The idea of altering the course of time is deeply and inherently illogical on he most fundamental of levels. Going back into the past will not change the past, only make the time traveller part of the past.
"But what if I go back in time and assassinate Hitler? Won't that alter the course of history?"
We are all familiar with the paradox of going back in time to alter the course of history: If one were able to travel back in time, and succeeded in assassinating Hitler, suddenly the future would be one that never had a Hitler in its past. But then there would not be a reason for the time traveller to have gone back in time in the first place, so Hitler wouldn't have been assassinated by the time traveller, so he would have come to power, so the time traveller would have gone back to kill him, so he wouldn't have come to power... and so on and so on ad infinitum.
The reason this paradox exists is because the problem is based on flawed assumptions. In reality, going back in time would not alter the course of history at all. The going back and appearing at some point in the past would be precisely part of the series of events leading up to the going back. Whatever the time traveller might do in the past is part of the flow of history which leads up to his travelling. The true timeline would actually be like this:
At some point in history, this time traveller guy shows up out of nowhere, walks around a bit and does stuff that affects the subsequent course of history, and eventually disappears again. History plods ever onwards, until one day this guy is born who grows up to invent time travel. He tests his time machine, disappears for a while,and then reappears at the temporal coordinates he set into the machine before disappearing. History plods ever onwards.

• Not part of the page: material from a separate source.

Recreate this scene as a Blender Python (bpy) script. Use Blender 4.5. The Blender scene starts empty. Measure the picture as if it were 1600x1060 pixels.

You see, what he did in the past is the past, by definition the series of events which leads up to the present. The past he goes back to is the very past which leads up to his present moment in which he turns on the time machine. Whatever he might do to try to kill Hitler while in the past is necessarily part of that series of events which lead up to Hitler's rise to power, and as such only contribute to Hitler's ascension, rather than prevent it.